-- GIVEN RECORDS start --

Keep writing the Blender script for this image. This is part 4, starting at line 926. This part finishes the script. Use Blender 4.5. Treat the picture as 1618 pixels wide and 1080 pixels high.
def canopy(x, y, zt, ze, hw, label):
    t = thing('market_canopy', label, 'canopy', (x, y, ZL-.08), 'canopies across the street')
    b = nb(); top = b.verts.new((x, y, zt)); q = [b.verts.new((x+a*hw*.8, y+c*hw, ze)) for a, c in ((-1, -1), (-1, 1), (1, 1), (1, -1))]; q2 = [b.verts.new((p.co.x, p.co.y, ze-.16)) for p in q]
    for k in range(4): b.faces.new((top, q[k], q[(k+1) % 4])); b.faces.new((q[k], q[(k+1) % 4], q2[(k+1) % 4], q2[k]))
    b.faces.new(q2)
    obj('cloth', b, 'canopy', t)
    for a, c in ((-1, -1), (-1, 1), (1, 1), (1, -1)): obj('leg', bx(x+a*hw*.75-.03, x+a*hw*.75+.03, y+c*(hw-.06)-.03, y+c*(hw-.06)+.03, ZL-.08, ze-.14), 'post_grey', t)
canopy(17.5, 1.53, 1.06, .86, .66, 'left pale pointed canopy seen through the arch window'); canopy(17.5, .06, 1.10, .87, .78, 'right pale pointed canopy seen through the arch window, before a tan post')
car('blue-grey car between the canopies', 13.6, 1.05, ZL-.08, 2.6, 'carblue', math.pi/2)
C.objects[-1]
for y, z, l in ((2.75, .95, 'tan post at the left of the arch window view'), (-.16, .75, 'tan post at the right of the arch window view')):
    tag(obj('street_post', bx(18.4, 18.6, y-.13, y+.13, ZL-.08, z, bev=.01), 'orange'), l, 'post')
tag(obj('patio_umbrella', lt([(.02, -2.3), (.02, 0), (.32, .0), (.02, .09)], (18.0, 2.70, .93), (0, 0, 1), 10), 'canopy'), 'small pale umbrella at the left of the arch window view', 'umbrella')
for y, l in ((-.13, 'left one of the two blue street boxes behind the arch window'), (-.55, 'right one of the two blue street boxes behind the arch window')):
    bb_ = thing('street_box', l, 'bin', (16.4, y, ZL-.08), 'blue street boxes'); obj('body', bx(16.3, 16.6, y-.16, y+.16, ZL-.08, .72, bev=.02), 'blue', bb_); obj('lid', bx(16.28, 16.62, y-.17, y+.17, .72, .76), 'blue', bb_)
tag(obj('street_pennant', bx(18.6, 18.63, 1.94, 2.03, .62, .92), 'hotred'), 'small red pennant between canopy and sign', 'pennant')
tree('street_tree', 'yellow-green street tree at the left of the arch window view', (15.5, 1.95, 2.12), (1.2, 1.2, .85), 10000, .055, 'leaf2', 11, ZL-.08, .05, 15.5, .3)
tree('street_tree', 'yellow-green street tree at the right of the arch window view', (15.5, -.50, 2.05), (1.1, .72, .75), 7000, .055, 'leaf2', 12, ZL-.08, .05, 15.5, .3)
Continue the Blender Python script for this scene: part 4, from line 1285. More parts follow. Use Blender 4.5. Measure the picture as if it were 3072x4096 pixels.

-- GIVEN RECORDS end --

• _WHAT IS BEING ASKED_
Your task is to retype all the records above with nothing left out.

• _ANSWER_
Keep writing the Blender script for this image. This is part 4, starting at line 926. This part finishes the script. Use Blender 4.5. Treat the picture as 1618 pixels wide and 1080 pixels high.
def canopy(x, y, zt, ze, hw, label):
    t = thing('market_canopy', label, 'canopy', (x, y, ZL-.08), 'canopies across the street')
    b = nb(); top = b.verts.new((x, y, zt)); q = [b.verts.new((x+a*hw*.8, y+c*hw, ze)) for a, c in ((-1, -1), (-1, 1), (1, 1), (1, -1))]; q2 = [b.verts.new((p.co.x, p.co.y, ze-.16)) for p in q]
    for k in range(4): b.faces.new((top, q[k], q[(k+1) % 4])); b.faces.new((q[k], q[(k+1) % 4], q2[(k+1) % 4], q2[k]))
    b.faces.new(q2)
    obj('cloth', b, 'canopy', t)
    for a, c in ((-1, -1), (-1, 1), (1, 1), (1, -1)): obj('leg', bx(x+a*hw*.75-.03, x+a*hw*.75+.03, y+c*(hw-.06)-.03, y+c*(hw-.06)+.03, ZL-.08, ze-.14), 'post_grey', t)
canopy(17.5, 1.53, 1.06, .86, .66, 'left pale pointed canopy seen through the arch window'); canopy(17.5, .06, 1.10, .87, .78, 'right pale pointed canopy seen through the arch window, before a tan post')
car('blue-grey car between the canopies', 13.6, 1.05, ZL-.08, 2.6, 'carblue', math.pi/2)
C.objects[-1]
for y, z, l in ((2.75, .95, 'tan post at the left of the arch window view'), (-.16, .75, 'tan post at the right of the arch window view')):
    tag(obj('street_post', bx(18.4, 18.6, y-.13, y+.13, ZL-.08, z, bev=.01), 'orange'), l, 'post')
tag(obj('patio_umbrella', lt([(.02, -2.3), (.02, 0), (.32, .0), (.02, .09)], (18.0, 2.70, .93), (0, 0, 1), 10), 'canopy'), 'small pale umbrella at the left of the arch window view', 'umbrella')
for y, l in ((-.13, 'left one of the two blue street boxes behind the arch window'), (-.55, 'right one of the two blue street boxes behind the arch window')):
    bb_ = thing('street_box', l, 'bin', (16.4, y, ZL-.08), 'blue street boxes'); obj('body', bx(16.3, 16.6, y-.16, y+.16, ZL-.08, .72, bev=.02), 'blue', bb_); obj('lid', bx(16.28, 16.62, y-.17, y+.17, .72, .76), 'blue', bb_)
tag(obj('street_pennant', bx(18.6, 18.63, 1.94, 2.03, .62, .92), 'hotred'), 'small red pennant between canopy and sign', 'pennant')
tree('street_tree', 'yellow-green street tree at the left of the arch window view', (15.5, 1.95, 2.12), (1.2, 1.2, .85), 10000, .055, 'leaf2', 11, ZL-.08, .05, 15.5, .3)
tree('street_tree', 'yellow-green street tree at the right of the arch window view', (15.5, -.50, 2.05), (1.1, .72, .75), 7000, .055, 'leaf2', 12, ZL-.08, .05, 15.5, .3)
Continue the Blender Python script for this scene: part 4, from line 1285. More parts follow. Use Blender 4.5. Measure the picture as if it were 3072x4096 pixels.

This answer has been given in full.